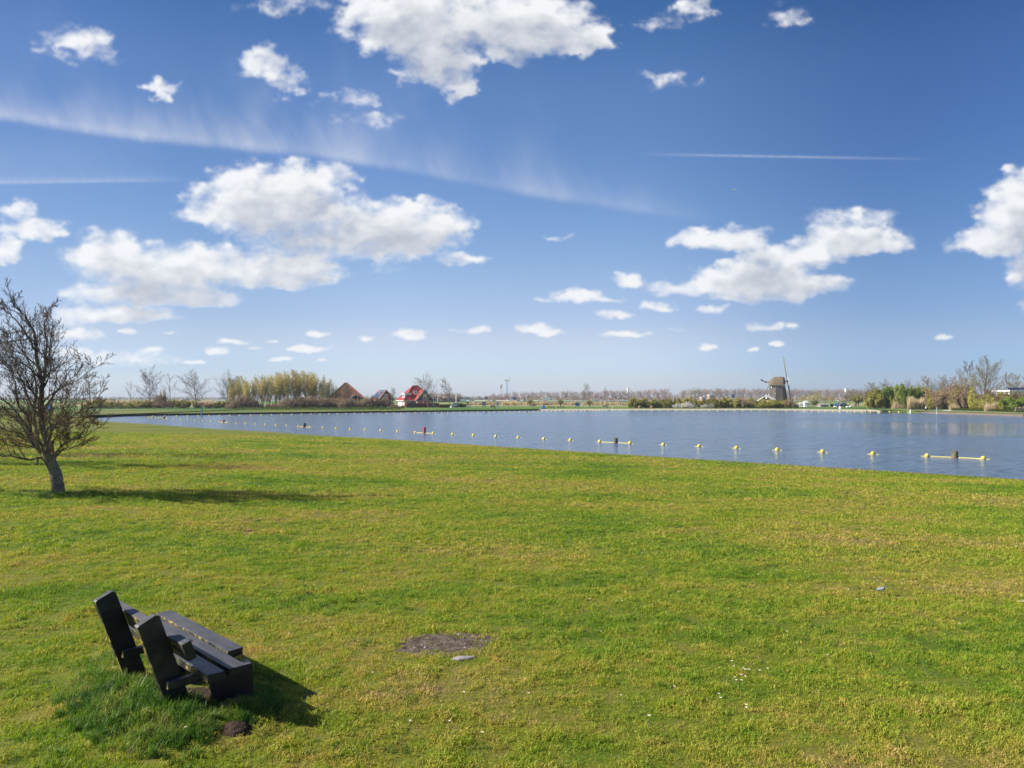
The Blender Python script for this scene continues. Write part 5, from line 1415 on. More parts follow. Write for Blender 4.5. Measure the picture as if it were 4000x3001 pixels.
for i, (px, w, top) in enumerate([(1702, 2.2, 1577), (1790, 3.0, 1576), (1806, 2.2, 1580)]):
    o = link('garden_bush', S_DGN[0], None, at(px, 258), i, (w / 3.2, w / 3.2, th(top, 258) / 3.0))
    o.data = S_DGN[0] if i else S_BRN[0]
    tag(o, ['round brown garden bush above the green bin', 'reddish bush right beside the blue notice board', 'low dark bush at the end of the garden hedge'][i], 'bush')
M_RBUSH = leaf_mat('red_brown_leaves', (.22, .07, .04), (.30, .11, .06), 1)
def fence(name, px0, px1, d, h, step, label, mat, rails=2):
    p0 = at(px0, d); W = at(px1, d).x - p0.x; root = empty(name, p0, 0, label, 'fence')
    k = int(W / step)
    post = MB().box(-.05, .05, -.05, .05, 0, h).mesh('post', mat)
    for i in range(k + 1): link('post', post, root, loc=(i * W / k, 0, 0))
    for r_ in range(rails):
        z = h * (.45 + .45 * r_ / max(1, rails - 1))
        MB().box(0, W, -.03, .03, z, z + .06).obj('rail', mat, root)
M_BLACK = pmat('black_paint', (.02, .022, .022), (.03, .03, .03), 3, .5)
fence('garden_fence', 1600, 1800, 248, 1.15, 1.6, 'dark wire garden fence running from the farmhouse hedge to the notice board', M_BLACK)
o = MB().box(0, 1.0, 0, .15, 0, 1.9).obj('gate_panel', pmat('dark_green_panel', (.03, .06, .06)), loc=at(1606, 246)); tag(o, 'dark green gate panel before the farmhouse hedge', 'gate')
M_BIN = pmat('green_bin_plastic', (.015, .12, .08), (.012, .10, .07), 3, .5)
def bin_(px, d, w, h, label, name='bin'):
    p = at(px, d); root = empty(name, p, 0, label, 'bin')
    MB().hexa([(-w * .42, -.4, .1), (w * .42, -.4, .1), (w * .42, .4, .1), (-w * .42, .4, .1), (-w / 2, -.5, h * .85), (w / 2, -.5, h * .85), (w / 2, .5, h * .85), (-w / 2, .5, h * .85)]).obj('body', M_BIN, root)
    MB().hexa([(-w * .54, -.54, h * .86), (w * .54, -.54, h * .86), (w * .54, .54, h * .86), (-w * .54, .54, h * .86), (-w * .5, -.3, h), (w * .5, -.3, h), (w * .5, .3, h), (-w * .5, .3, h)]).obj('lid', M_BIN, root)
bin_(1695, 243, 1.0, 1.0, 'dark green wheeled waste container below the tall bare tree by the farmhouse')
bin_(3249, 268, 1.15, 1.15, 'bright green waste container on the far shore between the camping fence and the cars')

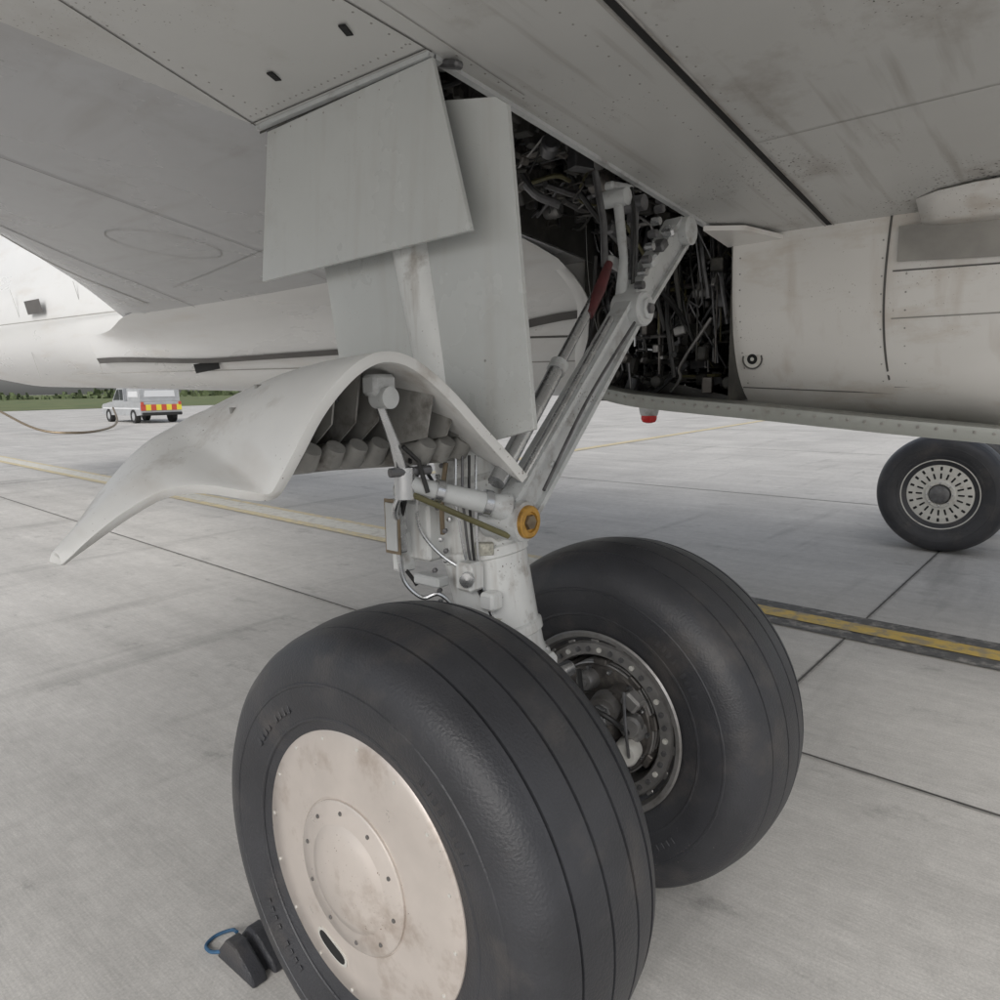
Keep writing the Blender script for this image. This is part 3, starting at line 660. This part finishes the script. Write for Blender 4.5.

---

Problem to solve — Repeat the entries exactly. Pictures are excluded from the copy.

Expected answer —
The Blender Python script for this scene continues. Write part 5, from line 1415 on. More parts follow. Write for Blender 4.5. Measure the picture as if it were 4000x3001 pixels.
for i, (px, w, top) in enumerate([(1702, 2.2, 1577), (1790, 3.0, 1576), (1806, 2.2, 1580)]):
    o = link('garden_bush', S_DGN[0], None, at(px, 258), i, (w / 3.2, w / 3.2, th(top, 258) / 3.0))
    o.data = S_DGN[0] if i else S_BRN[0]
    tag(o, ['round brown garden bush above the green bin', 'reddish bush right beside the blue notice board', 'low dark bush at the end of the garden hedge'][i], 'bush')
M_RBUSH = leaf_mat('red_brown_leaves', (.22, .07, .04), (.30, .11, .06), 1)
def fence(name, px0, px1, d, h, step, label, mat, rails=2):
    p0 = at(px0, d); W = at(px1, d).x - p0.x; root = empty(name, p0, 0, label, 'fence')
    k = int(W / step)
    post = MB().box(-.05, .05, -.05, .05, 0, h).mesh('post', mat)
    for i in range(k + 1): link('post', post, root, loc=(i * W / k, 0, 0))
    for r_ in range(rails):
        z = h * (.45 + .45 * r_ / max(1, rails - 1))
        MB().box(0, W, -.03, .03, z, z + .06).obj('rail', mat, root)
M_BLACK = pmat('black_paint', (.02, .022, .022), (.03, .03, .03), 3, .5)
fence('garden_fence', 1600, 1800, 248, 1.15, 1.6, 'dark wire garden fence running from the farmhouse hedge to the notice board', M_BLACK)
o = MB().box(0, 1.0, 0, .15, 0, 1.9).obj('gate_panel', pmat('dark_green_panel', (.03, .06, .06)), loc=at(1606, 246)); tag(o, 'dark green gate panel before the farmhouse hedge', 'gate')
M_BIN = pmat('green_bin_plastic', (.015, .12, .08), (.012, .10, .07), 3, .5)
def bin_(px, d, w, h, label, name='bin'):
    p = at(px, d); root = empty(name, p, 0, label, 'bin')
    MB().hexa([(-w * .42, -.4, .1), (w * .42, -.4, .1), (w * .42, .4, .1), (-w * .42, .4, .1), (-w / 2, -.5, h * .85), (w / 2, -.5, h * .85), (w / 2, .5, h * .85), (-w / 2, .5, h * .85)]).obj('body', M_BIN, root)
    MB().hexa([(-w * .54, -.54, h * .86), (w * .54, -.54, h * .86), (w * .54, .54, h * .86), (-w * .54, .54, h * .86), (-w * .5, -.3, h), (w * .5, -.3, h), (w * .5, .3, h), (-w * .5, .3, h)]).obj('lid', M_BIN, root)
bin_(1695, 243, 1.0, 1.0, 'dark green wheeled waste container below the tall bare tree by the farmhouse')
bin_(3249, 268, 1.15, 1.15, 'bright green waste container on the far shore between the camping fence and the cars')

Keep writing the Blender script for this image. This is part 3, starting at line 660. This part finishes the script. Write for Blender 4.5.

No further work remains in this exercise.